▶ [TASK REQUIREMENTS] The lines to print start at the one containing "Recreate this scene" and end at the one containing "COL = sc.collection"; print them exactly, ends included, and only them.

>> Start GIVEN RECORDS

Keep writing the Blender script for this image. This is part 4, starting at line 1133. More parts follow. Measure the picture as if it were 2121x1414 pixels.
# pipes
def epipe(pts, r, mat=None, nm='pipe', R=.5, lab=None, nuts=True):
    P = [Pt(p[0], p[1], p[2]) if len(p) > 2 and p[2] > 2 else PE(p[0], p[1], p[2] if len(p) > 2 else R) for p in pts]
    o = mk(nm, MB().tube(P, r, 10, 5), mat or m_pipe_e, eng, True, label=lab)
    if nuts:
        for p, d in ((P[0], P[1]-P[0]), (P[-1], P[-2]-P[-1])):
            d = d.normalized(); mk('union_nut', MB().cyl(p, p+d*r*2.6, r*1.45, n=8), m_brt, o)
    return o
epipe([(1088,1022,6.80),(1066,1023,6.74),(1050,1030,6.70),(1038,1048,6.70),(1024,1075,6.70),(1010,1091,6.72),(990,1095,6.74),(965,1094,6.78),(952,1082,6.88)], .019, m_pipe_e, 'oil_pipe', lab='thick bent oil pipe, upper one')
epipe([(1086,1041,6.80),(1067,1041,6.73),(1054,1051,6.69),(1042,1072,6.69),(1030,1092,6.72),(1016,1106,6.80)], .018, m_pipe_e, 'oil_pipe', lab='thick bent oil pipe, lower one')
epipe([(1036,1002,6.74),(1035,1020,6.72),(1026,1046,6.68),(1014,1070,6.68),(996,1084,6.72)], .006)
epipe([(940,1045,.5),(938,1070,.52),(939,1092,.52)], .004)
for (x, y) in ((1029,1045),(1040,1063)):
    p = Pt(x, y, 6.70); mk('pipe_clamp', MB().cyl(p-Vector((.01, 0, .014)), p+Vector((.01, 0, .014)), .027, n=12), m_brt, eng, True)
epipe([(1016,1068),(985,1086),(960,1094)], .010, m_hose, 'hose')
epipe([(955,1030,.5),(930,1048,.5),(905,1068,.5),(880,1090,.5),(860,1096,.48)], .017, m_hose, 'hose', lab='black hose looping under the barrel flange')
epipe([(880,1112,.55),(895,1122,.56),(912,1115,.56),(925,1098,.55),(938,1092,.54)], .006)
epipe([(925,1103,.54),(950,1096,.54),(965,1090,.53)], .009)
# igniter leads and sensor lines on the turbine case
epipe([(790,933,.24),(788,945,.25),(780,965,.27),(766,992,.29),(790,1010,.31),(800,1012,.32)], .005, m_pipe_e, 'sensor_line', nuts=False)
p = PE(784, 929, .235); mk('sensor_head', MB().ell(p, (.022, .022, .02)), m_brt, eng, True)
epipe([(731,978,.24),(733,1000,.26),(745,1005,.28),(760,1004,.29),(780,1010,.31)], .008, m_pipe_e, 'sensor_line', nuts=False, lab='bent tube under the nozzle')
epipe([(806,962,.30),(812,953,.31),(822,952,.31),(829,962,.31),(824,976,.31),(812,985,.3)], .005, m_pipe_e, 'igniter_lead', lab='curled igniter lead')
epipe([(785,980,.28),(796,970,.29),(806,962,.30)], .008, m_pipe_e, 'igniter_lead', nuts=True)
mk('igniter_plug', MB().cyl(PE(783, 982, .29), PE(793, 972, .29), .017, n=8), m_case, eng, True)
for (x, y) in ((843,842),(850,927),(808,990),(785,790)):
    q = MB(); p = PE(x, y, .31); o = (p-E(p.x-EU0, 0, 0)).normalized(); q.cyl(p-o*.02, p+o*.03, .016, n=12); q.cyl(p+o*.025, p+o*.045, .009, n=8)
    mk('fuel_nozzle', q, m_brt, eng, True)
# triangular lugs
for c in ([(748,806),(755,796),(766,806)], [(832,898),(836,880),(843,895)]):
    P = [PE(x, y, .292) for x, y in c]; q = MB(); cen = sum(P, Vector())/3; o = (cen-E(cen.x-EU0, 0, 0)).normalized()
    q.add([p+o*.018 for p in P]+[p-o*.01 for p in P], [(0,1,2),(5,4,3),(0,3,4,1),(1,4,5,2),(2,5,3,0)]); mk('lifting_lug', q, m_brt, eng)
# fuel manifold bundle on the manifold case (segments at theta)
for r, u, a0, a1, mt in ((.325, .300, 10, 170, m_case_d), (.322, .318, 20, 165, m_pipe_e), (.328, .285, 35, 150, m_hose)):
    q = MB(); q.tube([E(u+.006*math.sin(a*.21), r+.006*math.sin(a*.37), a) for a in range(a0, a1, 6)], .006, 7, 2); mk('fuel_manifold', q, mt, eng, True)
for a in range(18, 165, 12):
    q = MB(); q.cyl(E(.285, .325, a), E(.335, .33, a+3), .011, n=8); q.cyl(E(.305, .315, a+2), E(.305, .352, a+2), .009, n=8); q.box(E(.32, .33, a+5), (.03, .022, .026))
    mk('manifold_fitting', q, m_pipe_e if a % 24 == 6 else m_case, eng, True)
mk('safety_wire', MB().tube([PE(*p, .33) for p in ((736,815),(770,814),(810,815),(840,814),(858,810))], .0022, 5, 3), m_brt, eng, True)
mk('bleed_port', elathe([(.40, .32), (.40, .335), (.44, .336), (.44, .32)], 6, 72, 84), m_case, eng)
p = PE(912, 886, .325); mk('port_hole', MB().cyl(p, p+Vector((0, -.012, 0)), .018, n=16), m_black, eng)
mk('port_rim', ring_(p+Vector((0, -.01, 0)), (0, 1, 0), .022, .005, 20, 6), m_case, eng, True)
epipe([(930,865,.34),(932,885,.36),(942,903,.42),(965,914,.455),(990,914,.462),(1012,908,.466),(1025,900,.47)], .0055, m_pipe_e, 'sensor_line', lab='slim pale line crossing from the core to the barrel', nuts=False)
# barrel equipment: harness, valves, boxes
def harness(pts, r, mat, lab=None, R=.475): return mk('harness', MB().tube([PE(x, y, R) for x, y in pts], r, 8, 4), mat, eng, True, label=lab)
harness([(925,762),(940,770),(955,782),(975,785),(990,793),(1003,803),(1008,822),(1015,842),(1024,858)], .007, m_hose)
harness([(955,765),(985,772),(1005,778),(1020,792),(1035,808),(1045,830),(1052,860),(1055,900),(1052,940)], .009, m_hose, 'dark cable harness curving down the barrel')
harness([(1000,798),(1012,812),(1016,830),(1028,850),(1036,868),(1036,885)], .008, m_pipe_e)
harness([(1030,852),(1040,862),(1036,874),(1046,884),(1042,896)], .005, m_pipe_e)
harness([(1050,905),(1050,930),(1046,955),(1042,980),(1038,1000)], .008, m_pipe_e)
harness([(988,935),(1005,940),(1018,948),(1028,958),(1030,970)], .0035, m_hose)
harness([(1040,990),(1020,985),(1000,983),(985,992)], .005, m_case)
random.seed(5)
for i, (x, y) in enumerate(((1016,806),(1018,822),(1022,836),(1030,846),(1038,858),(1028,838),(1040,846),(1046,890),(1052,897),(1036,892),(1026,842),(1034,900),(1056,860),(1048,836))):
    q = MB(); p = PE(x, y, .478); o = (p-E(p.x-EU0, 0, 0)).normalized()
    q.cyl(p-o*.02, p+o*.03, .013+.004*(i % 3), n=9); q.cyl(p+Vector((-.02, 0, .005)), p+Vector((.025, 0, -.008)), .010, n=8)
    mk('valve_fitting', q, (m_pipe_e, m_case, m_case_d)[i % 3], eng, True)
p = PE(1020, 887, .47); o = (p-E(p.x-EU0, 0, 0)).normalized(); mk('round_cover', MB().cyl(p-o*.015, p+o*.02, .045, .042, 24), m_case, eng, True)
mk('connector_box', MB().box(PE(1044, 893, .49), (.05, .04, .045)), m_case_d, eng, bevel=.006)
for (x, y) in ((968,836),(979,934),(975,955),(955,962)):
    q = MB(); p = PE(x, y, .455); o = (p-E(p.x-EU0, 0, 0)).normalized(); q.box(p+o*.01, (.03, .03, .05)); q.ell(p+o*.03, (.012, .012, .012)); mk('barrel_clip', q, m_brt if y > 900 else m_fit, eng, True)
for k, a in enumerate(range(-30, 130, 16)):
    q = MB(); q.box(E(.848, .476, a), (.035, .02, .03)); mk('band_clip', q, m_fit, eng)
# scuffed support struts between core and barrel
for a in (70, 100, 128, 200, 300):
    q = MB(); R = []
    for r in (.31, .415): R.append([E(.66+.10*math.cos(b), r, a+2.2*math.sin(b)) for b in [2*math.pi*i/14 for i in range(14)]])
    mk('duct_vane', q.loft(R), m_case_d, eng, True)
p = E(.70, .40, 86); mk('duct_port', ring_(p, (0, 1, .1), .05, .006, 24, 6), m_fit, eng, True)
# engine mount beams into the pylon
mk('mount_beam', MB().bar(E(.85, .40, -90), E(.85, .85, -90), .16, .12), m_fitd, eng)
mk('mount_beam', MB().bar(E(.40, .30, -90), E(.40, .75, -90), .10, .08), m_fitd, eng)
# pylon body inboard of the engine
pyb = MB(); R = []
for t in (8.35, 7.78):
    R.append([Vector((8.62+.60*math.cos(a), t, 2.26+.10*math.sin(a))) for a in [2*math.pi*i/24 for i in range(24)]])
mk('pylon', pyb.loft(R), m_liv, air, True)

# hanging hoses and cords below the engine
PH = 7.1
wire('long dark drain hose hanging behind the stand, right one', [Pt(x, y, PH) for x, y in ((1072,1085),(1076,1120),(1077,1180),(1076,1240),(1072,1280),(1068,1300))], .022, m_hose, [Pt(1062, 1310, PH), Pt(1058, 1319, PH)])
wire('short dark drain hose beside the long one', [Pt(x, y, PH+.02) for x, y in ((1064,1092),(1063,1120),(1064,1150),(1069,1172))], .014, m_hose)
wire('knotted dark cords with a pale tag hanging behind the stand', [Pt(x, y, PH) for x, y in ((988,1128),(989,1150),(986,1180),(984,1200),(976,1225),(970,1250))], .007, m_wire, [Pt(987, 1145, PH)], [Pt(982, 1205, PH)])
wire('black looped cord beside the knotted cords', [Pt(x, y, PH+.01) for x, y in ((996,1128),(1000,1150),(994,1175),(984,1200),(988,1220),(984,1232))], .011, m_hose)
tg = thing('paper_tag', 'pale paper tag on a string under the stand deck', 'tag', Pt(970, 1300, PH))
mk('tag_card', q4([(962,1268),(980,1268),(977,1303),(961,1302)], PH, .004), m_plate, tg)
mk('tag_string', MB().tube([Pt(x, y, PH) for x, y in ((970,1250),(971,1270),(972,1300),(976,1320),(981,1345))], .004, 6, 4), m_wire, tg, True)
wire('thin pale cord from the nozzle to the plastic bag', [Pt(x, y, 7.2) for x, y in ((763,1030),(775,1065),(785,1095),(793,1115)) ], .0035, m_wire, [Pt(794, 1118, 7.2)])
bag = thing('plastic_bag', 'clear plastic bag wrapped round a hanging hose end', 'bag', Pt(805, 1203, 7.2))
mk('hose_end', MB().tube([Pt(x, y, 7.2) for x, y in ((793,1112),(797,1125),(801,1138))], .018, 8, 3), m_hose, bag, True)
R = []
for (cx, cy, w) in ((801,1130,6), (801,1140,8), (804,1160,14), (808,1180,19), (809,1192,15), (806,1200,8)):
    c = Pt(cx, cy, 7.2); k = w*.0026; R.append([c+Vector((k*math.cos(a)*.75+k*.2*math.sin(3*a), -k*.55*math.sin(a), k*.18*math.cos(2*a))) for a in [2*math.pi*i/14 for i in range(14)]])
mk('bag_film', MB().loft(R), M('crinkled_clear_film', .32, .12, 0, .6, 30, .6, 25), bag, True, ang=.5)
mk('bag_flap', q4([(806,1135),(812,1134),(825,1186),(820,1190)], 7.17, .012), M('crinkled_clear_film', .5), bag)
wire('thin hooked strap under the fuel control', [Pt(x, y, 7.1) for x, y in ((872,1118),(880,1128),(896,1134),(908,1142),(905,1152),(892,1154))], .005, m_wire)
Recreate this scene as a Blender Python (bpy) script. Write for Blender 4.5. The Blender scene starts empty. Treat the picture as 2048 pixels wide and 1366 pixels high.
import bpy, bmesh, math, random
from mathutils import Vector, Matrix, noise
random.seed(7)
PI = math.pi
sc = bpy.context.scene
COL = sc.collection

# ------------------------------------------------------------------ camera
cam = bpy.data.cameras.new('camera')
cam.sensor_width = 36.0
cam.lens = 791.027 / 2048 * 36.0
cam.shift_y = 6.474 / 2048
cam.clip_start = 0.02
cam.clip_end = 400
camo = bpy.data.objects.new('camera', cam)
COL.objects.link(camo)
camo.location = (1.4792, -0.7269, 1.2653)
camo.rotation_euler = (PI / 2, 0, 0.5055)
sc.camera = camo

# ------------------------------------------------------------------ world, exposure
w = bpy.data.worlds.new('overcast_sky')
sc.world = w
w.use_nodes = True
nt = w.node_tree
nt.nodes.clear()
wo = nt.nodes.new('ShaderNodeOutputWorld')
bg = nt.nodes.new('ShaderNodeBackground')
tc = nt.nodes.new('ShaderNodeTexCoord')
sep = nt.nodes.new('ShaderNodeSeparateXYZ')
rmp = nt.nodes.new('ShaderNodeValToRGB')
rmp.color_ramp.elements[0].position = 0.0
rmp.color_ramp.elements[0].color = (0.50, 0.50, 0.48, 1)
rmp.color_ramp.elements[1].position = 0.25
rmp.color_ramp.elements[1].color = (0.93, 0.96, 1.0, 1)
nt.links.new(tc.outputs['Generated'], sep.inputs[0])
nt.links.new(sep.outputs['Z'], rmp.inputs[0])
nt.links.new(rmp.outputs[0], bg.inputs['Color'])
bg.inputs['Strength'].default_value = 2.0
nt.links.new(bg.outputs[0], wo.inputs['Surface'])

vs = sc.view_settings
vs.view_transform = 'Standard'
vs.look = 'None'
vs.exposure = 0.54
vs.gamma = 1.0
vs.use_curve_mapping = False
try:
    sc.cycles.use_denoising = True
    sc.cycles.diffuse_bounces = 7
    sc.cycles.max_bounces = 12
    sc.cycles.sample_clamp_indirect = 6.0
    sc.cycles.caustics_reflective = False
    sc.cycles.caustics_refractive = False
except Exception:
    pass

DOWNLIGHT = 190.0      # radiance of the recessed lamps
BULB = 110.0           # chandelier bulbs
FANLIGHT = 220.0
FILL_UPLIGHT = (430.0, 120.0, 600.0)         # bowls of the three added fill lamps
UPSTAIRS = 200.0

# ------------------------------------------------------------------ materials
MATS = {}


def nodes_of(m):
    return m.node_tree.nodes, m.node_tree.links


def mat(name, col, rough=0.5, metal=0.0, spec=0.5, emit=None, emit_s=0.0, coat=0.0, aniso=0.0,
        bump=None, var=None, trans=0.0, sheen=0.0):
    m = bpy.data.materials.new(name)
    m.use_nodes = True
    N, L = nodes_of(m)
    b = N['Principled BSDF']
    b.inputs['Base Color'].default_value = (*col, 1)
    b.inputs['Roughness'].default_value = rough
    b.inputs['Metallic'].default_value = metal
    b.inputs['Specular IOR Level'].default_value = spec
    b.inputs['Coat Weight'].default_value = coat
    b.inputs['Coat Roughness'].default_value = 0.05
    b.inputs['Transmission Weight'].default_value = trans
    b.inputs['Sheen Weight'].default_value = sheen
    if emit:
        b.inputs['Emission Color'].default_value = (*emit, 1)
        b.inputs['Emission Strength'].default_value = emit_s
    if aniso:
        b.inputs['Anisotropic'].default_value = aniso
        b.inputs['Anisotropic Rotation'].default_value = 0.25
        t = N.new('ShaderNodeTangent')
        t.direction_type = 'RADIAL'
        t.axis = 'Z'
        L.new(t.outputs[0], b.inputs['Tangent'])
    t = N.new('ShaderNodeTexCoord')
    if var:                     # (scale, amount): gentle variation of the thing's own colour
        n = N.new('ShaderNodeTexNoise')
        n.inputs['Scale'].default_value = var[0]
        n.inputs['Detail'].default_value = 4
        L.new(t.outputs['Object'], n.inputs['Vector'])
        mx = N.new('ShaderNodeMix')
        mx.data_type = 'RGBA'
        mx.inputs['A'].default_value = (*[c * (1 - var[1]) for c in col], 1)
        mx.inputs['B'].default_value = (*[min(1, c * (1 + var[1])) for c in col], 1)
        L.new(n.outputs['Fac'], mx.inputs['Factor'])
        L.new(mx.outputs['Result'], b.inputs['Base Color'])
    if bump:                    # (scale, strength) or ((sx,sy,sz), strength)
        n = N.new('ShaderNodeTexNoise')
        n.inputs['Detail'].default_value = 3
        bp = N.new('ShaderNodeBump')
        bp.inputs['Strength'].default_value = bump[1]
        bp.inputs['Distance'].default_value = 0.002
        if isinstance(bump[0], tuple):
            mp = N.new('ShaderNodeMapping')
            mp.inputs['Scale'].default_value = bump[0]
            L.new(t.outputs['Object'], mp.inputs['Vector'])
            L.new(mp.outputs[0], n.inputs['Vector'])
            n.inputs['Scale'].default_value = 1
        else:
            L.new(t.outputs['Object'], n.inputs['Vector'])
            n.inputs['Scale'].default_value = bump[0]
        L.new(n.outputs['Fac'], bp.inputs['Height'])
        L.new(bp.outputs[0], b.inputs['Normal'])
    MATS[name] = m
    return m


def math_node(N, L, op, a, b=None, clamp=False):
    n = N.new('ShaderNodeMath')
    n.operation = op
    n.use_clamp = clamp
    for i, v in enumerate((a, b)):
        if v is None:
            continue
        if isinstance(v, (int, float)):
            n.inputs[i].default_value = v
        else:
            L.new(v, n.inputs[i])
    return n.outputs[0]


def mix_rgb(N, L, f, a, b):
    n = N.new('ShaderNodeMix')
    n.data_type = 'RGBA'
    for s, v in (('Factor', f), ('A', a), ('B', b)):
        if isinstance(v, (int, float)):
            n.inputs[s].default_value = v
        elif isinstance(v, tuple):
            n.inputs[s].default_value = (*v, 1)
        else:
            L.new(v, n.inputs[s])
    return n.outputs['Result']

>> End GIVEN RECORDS

▶ [TASK RESPONSE]
Recreate this scene as a Blender Python (bpy) script. Write for Blender 4.5. The Blender scene starts empty. Treat the picture as 2048 pixels wide and 1366 pixels high.
import bpy, bmesh, math, random
from mathutils import Vector, Matrix, noise
random.seed(7)
PI = math.pi
sc = bpy.context.scene
COL = sc.collection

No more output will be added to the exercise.